***** DATA SHOWN

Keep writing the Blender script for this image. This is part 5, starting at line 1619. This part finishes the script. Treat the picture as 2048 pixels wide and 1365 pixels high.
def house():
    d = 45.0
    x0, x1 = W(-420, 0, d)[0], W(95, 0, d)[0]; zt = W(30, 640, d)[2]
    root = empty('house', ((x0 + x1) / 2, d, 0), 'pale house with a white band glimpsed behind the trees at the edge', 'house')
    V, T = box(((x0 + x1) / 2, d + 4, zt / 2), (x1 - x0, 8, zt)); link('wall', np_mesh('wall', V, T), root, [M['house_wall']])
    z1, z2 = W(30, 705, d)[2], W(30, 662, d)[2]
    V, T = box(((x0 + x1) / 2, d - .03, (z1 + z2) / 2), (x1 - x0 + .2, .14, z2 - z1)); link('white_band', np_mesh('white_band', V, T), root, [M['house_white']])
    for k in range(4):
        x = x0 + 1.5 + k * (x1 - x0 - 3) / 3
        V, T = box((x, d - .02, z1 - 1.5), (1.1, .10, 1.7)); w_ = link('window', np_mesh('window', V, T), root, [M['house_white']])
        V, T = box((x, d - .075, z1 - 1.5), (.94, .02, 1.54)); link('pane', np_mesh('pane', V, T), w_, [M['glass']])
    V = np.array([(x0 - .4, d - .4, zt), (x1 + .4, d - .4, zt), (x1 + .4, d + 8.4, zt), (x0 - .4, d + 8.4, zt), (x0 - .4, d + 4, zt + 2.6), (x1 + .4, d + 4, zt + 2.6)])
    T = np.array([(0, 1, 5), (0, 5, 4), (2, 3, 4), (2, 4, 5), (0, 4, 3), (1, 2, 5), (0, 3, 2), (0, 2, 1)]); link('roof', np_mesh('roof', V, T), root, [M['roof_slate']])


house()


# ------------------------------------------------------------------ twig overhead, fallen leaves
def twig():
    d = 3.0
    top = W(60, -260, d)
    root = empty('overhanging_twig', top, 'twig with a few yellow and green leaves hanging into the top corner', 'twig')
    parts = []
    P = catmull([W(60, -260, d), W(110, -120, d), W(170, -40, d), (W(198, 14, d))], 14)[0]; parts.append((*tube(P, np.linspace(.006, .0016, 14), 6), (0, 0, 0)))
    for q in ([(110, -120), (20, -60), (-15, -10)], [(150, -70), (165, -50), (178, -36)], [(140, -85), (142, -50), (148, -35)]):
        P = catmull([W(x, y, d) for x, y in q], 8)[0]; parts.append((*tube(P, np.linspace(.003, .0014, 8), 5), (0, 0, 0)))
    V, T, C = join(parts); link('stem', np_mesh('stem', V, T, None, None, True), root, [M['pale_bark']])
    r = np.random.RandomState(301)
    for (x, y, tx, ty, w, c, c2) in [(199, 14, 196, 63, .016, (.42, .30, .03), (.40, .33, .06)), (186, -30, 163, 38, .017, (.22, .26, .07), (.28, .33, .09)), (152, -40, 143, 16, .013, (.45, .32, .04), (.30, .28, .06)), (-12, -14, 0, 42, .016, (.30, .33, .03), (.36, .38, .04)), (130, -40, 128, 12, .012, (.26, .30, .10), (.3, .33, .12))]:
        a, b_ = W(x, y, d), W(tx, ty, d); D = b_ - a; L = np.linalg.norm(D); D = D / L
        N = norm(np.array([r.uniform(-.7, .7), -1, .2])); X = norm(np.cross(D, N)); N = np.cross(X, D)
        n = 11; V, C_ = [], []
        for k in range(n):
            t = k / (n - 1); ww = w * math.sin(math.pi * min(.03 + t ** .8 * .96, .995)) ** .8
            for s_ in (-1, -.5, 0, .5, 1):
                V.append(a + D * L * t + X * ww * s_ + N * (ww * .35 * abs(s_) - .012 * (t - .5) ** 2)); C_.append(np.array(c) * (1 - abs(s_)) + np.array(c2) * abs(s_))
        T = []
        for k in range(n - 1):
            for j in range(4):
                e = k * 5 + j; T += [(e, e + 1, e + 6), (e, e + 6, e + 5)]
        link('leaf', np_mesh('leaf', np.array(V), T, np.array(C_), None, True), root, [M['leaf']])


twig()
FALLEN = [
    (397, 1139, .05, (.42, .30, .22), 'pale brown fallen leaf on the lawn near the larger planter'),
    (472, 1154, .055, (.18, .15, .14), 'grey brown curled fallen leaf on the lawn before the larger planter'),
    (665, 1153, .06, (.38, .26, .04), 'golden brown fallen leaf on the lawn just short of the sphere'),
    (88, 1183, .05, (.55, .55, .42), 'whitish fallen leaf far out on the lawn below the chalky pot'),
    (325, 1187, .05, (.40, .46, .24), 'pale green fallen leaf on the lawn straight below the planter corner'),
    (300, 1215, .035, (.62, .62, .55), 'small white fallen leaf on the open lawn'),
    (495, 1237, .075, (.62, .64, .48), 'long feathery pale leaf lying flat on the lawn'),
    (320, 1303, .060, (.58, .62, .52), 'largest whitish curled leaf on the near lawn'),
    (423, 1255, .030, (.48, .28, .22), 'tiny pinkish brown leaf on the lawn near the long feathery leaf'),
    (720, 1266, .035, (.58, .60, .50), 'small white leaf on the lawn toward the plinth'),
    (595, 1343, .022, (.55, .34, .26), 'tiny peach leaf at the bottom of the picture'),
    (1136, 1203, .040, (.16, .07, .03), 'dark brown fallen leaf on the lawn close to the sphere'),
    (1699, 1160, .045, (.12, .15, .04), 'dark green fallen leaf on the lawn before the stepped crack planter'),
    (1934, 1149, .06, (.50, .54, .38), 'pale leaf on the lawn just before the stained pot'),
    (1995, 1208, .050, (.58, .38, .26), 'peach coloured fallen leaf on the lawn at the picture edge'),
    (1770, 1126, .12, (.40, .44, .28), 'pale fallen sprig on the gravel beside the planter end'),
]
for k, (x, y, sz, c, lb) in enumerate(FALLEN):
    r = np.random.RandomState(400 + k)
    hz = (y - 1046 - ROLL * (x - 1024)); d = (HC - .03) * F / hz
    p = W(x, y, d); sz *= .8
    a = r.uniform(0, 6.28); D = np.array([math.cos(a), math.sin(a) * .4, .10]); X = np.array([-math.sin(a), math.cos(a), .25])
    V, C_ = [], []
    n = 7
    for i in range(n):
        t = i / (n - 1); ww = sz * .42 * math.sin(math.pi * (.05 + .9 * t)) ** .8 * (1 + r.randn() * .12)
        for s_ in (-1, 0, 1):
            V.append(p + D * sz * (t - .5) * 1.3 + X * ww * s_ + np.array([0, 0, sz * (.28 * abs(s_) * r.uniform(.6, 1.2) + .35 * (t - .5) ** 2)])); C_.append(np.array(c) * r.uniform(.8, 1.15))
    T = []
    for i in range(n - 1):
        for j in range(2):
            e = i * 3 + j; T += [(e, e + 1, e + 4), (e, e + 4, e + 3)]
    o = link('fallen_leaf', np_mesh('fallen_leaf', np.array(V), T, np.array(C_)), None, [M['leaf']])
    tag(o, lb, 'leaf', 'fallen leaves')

**********

Copy out the data shown above without altering anything.

Keep writing the Blender script for this image. This is part 5, starting at line 1619. This part finishes the script. Treat the picture as 2048 pixels wide and 1365 pixels high.
def house():
    d = 45.0
    x0, x1 = W(-420, 0, d)[0], W(95, 0, d)[0]; zt = W(30, 640, d)[2]
    root = empty('house', ((x0 + x1) / 2, d, 0), 'pale house with a white band glimpsed behind the trees at the edge', 'house')
    V, T = box(((x0 + x1) / 2, d + 4, zt / 2), (x1 - x0, 8, zt)); link('wall', np_mesh('wall', V, T), root, [M['house_wall']])
    z1, z2 = W(30, 705, d)[2], W(30, 662, d)[2]
    V, T = box(((x0 + x1) / 2, d - .03, (z1 + z2) / 2), (x1 - x0 + .2, .14, z2 - z1)); link('white_band', np_mesh('white_band', V, T), root, [M['house_white']])
    for k in range(4):
        x = x0 + 1.5 + k * (x1 - x0 - 3) / 3
        V, T = box((x, d - .02, z1 - 1.5), (1.1, .10, 1.7)); w_ = link('window', np_mesh('window', V, T), root, [M['house_white']])
        V, T = box((x, d - .075, z1 - 1.5), (.94, .02, 1.54)); link('pane', np_mesh('pane', V, T), w_, [M['glass']])
    V = np.array([(x0 - .4, d - .4, zt), (x1 + .4, d - .4, zt), (x1 + .4, d + 8.4, zt), (x0 - .4, d + 8.4, zt), (x0 - .4, d + 4, zt + 2.6), (x1 + .4, d + 4, zt + 2.6)])
    T = np.array([(0, 1, 5), (0, 5, 4), (2, 3, 4), (2, 4, 5), (0, 4, 3), (1, 2, 5), (0, 3, 2), (0, 2, 1)]); link('roof', np_mesh('roof', V, T), root, [M['roof_slate']])


house()


# ------------------------------------------------------------------ twig overhead, fallen leaves
def twig():
    d = 3.0
    top = W(60, -260, d)
    root = empty('overhanging_twig', top, 'twig with a few yellow and green leaves hanging into the top corner', 'twig')
    parts = []
    P = catmull([W(60, -260, d), W(110, -120, d), W(170, -40, d), (W(198, 14, d))], 14)[0]; parts.append((*tube(P, np.linspace(.006, .0016, 14), 6), (0, 0, 0)))
    for q in ([(110, -120), (20, -60), (-15, -10)], [(150, -70), (165, -50), (178, -36)], [(140, -85), (142, -50), (148, -35)]):
        P = catmull([W(x, y, d) for x, y in q], 8)[0]; parts.append((*tube(P, np.linspace(.003, .0014, 8), 5), (0, 0, 0)))
    V, T, C = join(parts); link('stem', np_mesh('stem', V, T, None, None, True), root, [M['pale_bark']])
    r = np.random.RandomState(301)
    for (x, y, tx, ty, w, c, c2) in [(199, 14, 196, 63, .016, (.42, .30, .03), (.40, .33, .06)), (186, -30, 163, 38, .017, (.22, .26, .07), (.28, .33, .09)), (152, -40, 143, 16, .013, (.45, .32, .04), (.30, .28, .06)), (-12, -14, 0, 42, .016, (.30, .33, .03), (.36, .38, .04)), (130, -40, 128, 12, .012, (.26, .30, .10), (.3, .33, .12))]:
        a, b_ = W(x, y, d), W(tx, ty, d); D = b_ - a; L = np.linalg.norm(D); D = D / L
        N = norm(np.array([r.uniform(-.7, .7), -1, .2])); X = norm(np.cross(D, N)); N = np.cross(X, D)
        n = 11; V, C_ = [], []
        for k in range(n):
            t = k / (n - 1); ww = w * math.sin(math.pi * min(.03 + t ** .8 * .96, .995)) ** .8
            for s_ in (-1, -.5, 0, .5, 1):
                V.append(a + D * L * t + X * ww * s_ + N * (ww * .35 * abs(s_) - .012 * (t - .5) ** 2)); C_.append(np.array(c) * (1 - abs(s_)) + np.array(c2) * abs(s_))
        T = []
        for k in range(n - 1):
            for j in range(4):
                e = k * 5 + j; T += [(e, e + 1, e + 6), (e, e + 6, e + 5)]
        link('leaf', np_mesh('leaf', np.array(V), T, np.array(C_), None, True), root, [M['leaf']])


twig()
FALLEN = [
    (397, 1139, .05, (.42, .30, .22), 'pale brown fallen leaf on the lawn near the larger planter'),
    (472, 1154, .055, (.18, .15, .14), 'grey brown curled fallen leaf on the lawn before the larger planter'),
    (665, 1153, .06, (.38, .26, .04), 'golden brown fallen leaf on the lawn just short of the sphere'),
    (88, 1183, .05, (.55, .55, .42), 'whitish fallen leaf far out on the lawn below the chalky pot'),
    (325, 1187, .05, (.40, .46, .24), 'pale green fallen leaf on the lawn straight below the planter corner'),
    (300, 1215, .035, (.62, .62, .55), 'small white fallen leaf on the open lawn'),
    (495, 1237, .075, (.62, .64, .48), 'long feathery pale leaf lying flat on the lawn'),
    (320, 1303, .060, (.58, .62, .52), 'largest whitish curled leaf on the near lawn'),
    (423, 1255, .030, (.48, .28, .22), 'tiny pinkish brown leaf on the lawn near the long feathery leaf'),
    (720, 1266, .035, (.58, .60, .50), 'small white leaf on the lawn toward the plinth'),
    (595, 1343, .022, (.55, .34, .26), 'tiny peach leaf at the bottom of the picture'),
    (1136, 1203, .040, (.16, .07, .03), 'dark brown fallen leaf on the lawn close to the sphere'),
    (1699, 1160, .045, (.12, .15, .04), 'dark green fallen leaf on the lawn before the stepped crack planter'),
    (1934, 1149, .06, (.50, .54, .38), 'pale leaf on the lawn just before the stained pot'),
    (1995, 1208, .050, (.58, .38, .26), 'peach coloured fallen leaf on the lawn at the picture edge'),
    (1770, 1126, .12, (.40, .44, .28), 'pale fallen sprig on the gravel beside the planter end'),
]
for k, (x, y, sz, c, lb) in enumerate(FALLEN):
    r = np.random.RandomState(400 + k)
    hz = (y - 1046 - ROLL * (x - 1024)); d = (HC - .03) * F / hz
    p = W(x, y, d); sz *= .8
    a = r.uniform(0, 6.28); D = np.array([math.cos(a), math.sin(a) * .4, .10]); X = np.array([-math.sin(a), math.cos(a), .25])
    V, C_ = [], []
    n = 7
    for i in range(n):
        t = i / (n - 1); ww = sz * .42 * math.sin(math.pi * (.05 + .9 * t)) ** .8 * (1 + r.randn() * .12)
        for s_ in (-1, 0, 1):
            V.append(p + D * sz * (t - .5) * 1.3 + X * ww * s_ + np.array([0, 0, sz * (.28 * abs(s_) * r.uniform(.6, 1.2) + .35 * (t - .5) ** 2)])); C_.append(np.array(c) * r.uniform(.8, 1.15))
    T = []
    for i in range(n - 1):
        for j in range(2):
            e = i * 3 + j; T += [(e, e + 1, e + 4), (e, e + 4, e + 3)]
    o = link('fallen_leaf', np_mesh('fallen_leaf', np.array(V), T, np.array(C_)), None, [M['leaf']])
    tag(o, lb, 'leaf', 'fallen leaves')